• [What the task requires]
Reproduce each line exactly.

• [Available data]
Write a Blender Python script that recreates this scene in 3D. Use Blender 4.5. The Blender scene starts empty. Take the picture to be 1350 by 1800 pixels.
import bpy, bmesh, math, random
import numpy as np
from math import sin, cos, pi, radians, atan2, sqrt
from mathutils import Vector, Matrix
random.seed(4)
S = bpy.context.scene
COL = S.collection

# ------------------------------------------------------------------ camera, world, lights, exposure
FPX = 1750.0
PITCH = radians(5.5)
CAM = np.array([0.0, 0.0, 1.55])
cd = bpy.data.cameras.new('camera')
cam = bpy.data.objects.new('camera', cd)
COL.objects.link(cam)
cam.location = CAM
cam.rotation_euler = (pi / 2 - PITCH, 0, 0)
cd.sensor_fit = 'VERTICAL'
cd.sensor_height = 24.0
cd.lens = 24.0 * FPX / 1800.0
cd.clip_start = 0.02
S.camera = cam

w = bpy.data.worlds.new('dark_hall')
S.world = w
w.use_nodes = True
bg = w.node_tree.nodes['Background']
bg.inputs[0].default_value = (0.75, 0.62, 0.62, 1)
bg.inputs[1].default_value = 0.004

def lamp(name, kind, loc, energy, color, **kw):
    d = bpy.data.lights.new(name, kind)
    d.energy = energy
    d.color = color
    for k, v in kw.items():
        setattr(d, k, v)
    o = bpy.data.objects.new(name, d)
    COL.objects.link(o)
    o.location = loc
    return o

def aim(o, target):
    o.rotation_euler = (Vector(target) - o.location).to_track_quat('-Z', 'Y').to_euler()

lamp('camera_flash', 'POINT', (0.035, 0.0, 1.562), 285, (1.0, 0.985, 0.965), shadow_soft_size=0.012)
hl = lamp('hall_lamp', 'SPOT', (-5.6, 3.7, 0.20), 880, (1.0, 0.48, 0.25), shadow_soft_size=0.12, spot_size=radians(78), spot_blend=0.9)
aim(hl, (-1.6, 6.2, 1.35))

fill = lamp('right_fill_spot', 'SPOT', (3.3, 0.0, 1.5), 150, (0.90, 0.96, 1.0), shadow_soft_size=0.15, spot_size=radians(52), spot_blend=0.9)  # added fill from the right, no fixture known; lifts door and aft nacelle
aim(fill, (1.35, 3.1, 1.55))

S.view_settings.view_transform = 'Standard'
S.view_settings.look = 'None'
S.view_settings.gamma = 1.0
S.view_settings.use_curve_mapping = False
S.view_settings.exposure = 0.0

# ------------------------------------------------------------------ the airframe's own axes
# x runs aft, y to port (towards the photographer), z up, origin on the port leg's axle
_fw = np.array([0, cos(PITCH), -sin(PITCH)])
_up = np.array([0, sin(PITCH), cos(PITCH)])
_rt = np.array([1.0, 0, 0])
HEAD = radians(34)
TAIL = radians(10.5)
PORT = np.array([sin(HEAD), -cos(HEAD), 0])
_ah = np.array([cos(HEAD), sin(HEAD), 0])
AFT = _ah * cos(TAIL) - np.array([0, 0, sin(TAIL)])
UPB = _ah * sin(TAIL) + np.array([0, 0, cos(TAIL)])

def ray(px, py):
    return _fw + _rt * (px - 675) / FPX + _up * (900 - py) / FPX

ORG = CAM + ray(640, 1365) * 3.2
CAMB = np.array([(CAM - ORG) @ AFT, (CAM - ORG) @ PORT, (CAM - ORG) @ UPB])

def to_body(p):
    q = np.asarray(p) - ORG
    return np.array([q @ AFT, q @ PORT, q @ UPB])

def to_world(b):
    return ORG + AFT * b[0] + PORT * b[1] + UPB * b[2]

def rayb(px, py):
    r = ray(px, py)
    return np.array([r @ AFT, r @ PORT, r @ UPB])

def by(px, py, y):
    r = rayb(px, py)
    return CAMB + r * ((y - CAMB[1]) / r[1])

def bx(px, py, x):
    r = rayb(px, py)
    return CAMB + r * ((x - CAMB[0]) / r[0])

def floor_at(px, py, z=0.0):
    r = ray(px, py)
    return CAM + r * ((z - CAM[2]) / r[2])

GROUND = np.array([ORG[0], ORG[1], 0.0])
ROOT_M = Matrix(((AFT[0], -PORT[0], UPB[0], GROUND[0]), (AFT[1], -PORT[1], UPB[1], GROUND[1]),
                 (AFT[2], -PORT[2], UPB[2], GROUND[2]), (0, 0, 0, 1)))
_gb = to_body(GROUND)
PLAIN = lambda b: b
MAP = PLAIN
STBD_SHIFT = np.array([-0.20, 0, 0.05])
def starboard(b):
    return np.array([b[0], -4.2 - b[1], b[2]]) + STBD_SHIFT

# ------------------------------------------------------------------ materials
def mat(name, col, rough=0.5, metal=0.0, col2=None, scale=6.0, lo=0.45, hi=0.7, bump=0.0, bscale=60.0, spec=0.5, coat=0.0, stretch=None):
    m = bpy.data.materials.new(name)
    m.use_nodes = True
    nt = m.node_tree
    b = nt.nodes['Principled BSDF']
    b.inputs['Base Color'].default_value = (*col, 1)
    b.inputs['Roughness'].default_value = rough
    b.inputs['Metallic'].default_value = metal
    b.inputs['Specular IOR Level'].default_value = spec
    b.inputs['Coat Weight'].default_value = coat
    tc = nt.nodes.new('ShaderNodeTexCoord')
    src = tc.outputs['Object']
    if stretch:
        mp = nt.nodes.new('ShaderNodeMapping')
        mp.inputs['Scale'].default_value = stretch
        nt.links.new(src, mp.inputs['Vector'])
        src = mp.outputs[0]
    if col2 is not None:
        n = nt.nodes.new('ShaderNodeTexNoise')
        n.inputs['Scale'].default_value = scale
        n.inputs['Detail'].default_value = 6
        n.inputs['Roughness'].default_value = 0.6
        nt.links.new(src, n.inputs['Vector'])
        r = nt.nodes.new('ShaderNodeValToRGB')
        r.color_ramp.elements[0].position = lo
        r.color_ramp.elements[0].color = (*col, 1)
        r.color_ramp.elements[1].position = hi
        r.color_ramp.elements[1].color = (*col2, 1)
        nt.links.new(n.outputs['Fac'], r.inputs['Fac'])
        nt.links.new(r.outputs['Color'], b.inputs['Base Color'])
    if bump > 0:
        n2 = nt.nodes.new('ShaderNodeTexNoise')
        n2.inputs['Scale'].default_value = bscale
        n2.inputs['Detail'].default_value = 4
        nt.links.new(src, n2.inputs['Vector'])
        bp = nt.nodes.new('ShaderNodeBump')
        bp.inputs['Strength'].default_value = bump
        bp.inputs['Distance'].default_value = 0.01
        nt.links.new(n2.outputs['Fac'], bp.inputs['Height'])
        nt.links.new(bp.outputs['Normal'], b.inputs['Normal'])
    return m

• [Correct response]
Write a Blender Python script that recreates this scene in 3D. Use Blender 4.5. The Blender scene starts empty. Take the picture to be 1350 by 1800 pixels.
import bpy, bmesh, math, random
import numpy as np
from math import sin, cos, pi, radians, atan2, sqrt
from mathutils import Vector, Matrix
random.seed(4)
S = bpy.context.scene
COL = S.collection

# ------------------------------------------------------------------ camera, world, lights, exposure
FPX = 1750.0
PITCH = radians(5.5)
CAM = np.array([0.0, 0.0, 1.55])
cd = bpy.data.cameras.new('camera')
cam = bpy.data.objects.new('camera', cd)
COL.objects.link(cam)
cam.location = CAM
cam.rotation_euler = (pi / 2 - PITCH, 0, 0)
cd.sensor_fit = 'VERTICAL'
cd.sensor_height = 24.0
cd.lens = 24.0 * FPX / 1800.0
cd.clip_start = 0.02
S.camera = cam

w = bpy.data.worlds.new('dark_hall')
S.world = w
w.use_nodes = True
bg = w.node_tree.nodes['Background']
bg.inputs[0].default_value = (0.75, 0.62, 0.62, 1)
bg.inputs[1].default_value = 0.004

def lamp(name, kind, loc, energy, color, **kw):
    d = bpy.data.lights.new(name, kind)
    d.energy = energy
    d.color = color
    for k, v in kw.items():
        setattr(d, k, v)
    o = bpy.data.objects.new(name, d)
    COL.objects.link(o)
    o.location = loc
    return o

def aim(o, target):
    o.rotation_euler = (Vector(target) - o.location).to_track_quat('-Z', 'Y').to_euler()

lamp('camera_flash', 'POINT', (0.035, 0.0, 1.562), 285, (1.0, 0.985, 0.965), shadow_soft_size=0.012)
hl = lamp('hall_lamp', 'SPOT', (-5.6, 3.7, 0.20), 880, (1.0, 0.48, 0.25), shadow_soft_size=0.12, spot_size=radians(78), spot_blend=0.9)
aim(hl, (-1.6, 6.2, 1.35))

fill = lamp('right_fill_spot', 'SPOT', (3.3, 0.0, 1.5), 150, (0.90, 0.96, 1.0), shadow_soft_size=0.15, spot_size=radians(52), spot_blend=0.9)  # added fill from the right, no fixture known; lifts door and aft nacelle
aim(fill, (1.35, 3.1, 1.55))

S.view_settings.view_transform = 'Standard'
S.view_settings.look = 'None'
S.view_settings.gamma = 1.0
S.view_settings.use_curve_mapping = False
S.view_settings.exposure = 0.0

# ------------------------------------------------------------------ the airframe's own axes
# x runs aft, y to port (towards the photographer), z up, origin on the port leg's axle
_fw = np.array([0, cos(PITCH), -sin(PITCH)])
_up = np.array([0, sin(PITCH), cos(PITCH)])
_rt = np.array([1.0, 0, 0])
HEAD = radians(34)
TAIL = radians(10.5)
PORT = np.array([sin(HEAD), -cos(HEAD), 0])
_ah = np.array([cos(HEAD), sin(HEAD), 0])
AFT = _ah * cos(TAIL) - np.array([0, 0, sin(TAIL)])
UPB = _ah * sin(TAIL) + np.array([0, 0, cos(TAIL)])

def ray(px, py):
    return _fw + _rt * (px - 675) / FPX + _up * (900 - py) / FPX

ORG = CAM + ray(640, 1365) * 3.2
CAMB = np.array([(CAM - ORG) @ AFT, (CAM - ORG) @ PORT, (CAM - ORG) @ UPB])

def to_body(p):
    q = np.asarray(p) - ORG
    return np.array([q @ AFT, q @ PORT, q @ UPB])

def to_world(b):
    return ORG + AFT * b[0] + PORT * b[1] + UPB * b[2]

def rayb(px, py):
    r = ray(px, py)
    return np.array([r @ AFT, r @ PORT, r @ UPB])

def by(px, py, y):
    r = rayb(px, py)
    return CAMB + r * ((y - CAMB[1]) / r[1])

def bx(px, py, x):
    r = rayb(px, py)
    return CAMB + r * ((x - CAMB[0]) / r[0])

def floor_at(px, py, z=0.0):
    r = ray(px, py)
    return CAM + r * ((z - CAM[2]) / r[2])

GROUND = np.array([ORG[0], ORG[1], 0.0])
ROOT_M = Matrix(((AFT[0], -PORT[0], UPB[0], GROUND[0]), (AFT[1], -PORT[1], UPB[1], GROUND[1]),
                 (AFT[2], -PORT[2], UPB[2], GROUND[2]), (0, 0, 0, 1)))
_gb = to_body(GROUND)
PLAIN = lambda b: b
MAP = PLAIN
STBD_SHIFT = np.array([-0.20, 0, 0.05])
def starboard(b):
    return np.array([b[0], -4.2 - b[1], b[2]]) + STBD_SHIFT

# ------------------------------------------------------------------ materials
def mat(name, col, rough=0.5, metal=0.0, col2=None, scale=6.0, lo=0.45, hi=0.7, bump=0.0, bscale=60.0, spec=0.5, coat=0.0, stretch=None):
    m = bpy.data.materials.new(name)
    m.use_nodes = True
    nt = m.node_tree
    b = nt.nodes['Principled BSDF']
    b.inputs['Base Color'].default_value = (*col, 1)
    b.inputs['Roughness'].default_value = rough
    b.inputs['Metallic'].default_value = metal
    b.inputs['Specular IOR Level'].default_value = spec
    b.inputs['Coat Weight'].default_value = coat
    tc = nt.nodes.new('ShaderNodeTexCoord')
    src = tc.outputs['Object']
    if stretch:
        mp = nt.nodes.new('ShaderNodeMapping')
        mp.inputs['Scale'].default_value = stretch
        nt.links.new(src, mp.inputs['Vector'])
        src = mp.outputs[0]
    if col2 is not None:
        n = nt.nodes.new('ShaderNodeTexNoise')
        n.inputs['Scale'].default_value = scale
        n.inputs['Detail'].default_value = 6
        n.inputs['Roughness'].default_value = 0.6
        nt.links.new(src, n.inputs['Vector'])
        r = nt.nodes.new('ShaderNodeValToRGB')
        r.color_ramp.elements[0].position = lo
        r.color_ramp.elements[0].color = (*col, 1)
        r.color_ramp.elements[1].position = hi
        r.color_ramp.elements[1].color = (*col2, 1)
        nt.links.new(n.outputs['Fac'], r.inputs['Fac'])
        nt.links.new(r.outputs['Color'], b.inputs['Base Color'])
    if bump > 0:
        n2 = nt.nodes.new('ShaderNodeTexNoise')
        n2.inputs['Scale'].default_value = bscale
        n2.inputs['Detail'].default_value = 4
        nt.links.new(src, n2.inputs['Vector'])
        bp = nt.nodes.new('ShaderNodeBump')
        bp.inputs['Strength'].default_value = bump
        bp.inputs['Distance'].default_value = 0.01
        nt.links.new(n2.outputs['Fac'], bp.inputs['Height'])
        nt.links.new(bp.outputs['Normal'], b.inputs['Normal'])
    return m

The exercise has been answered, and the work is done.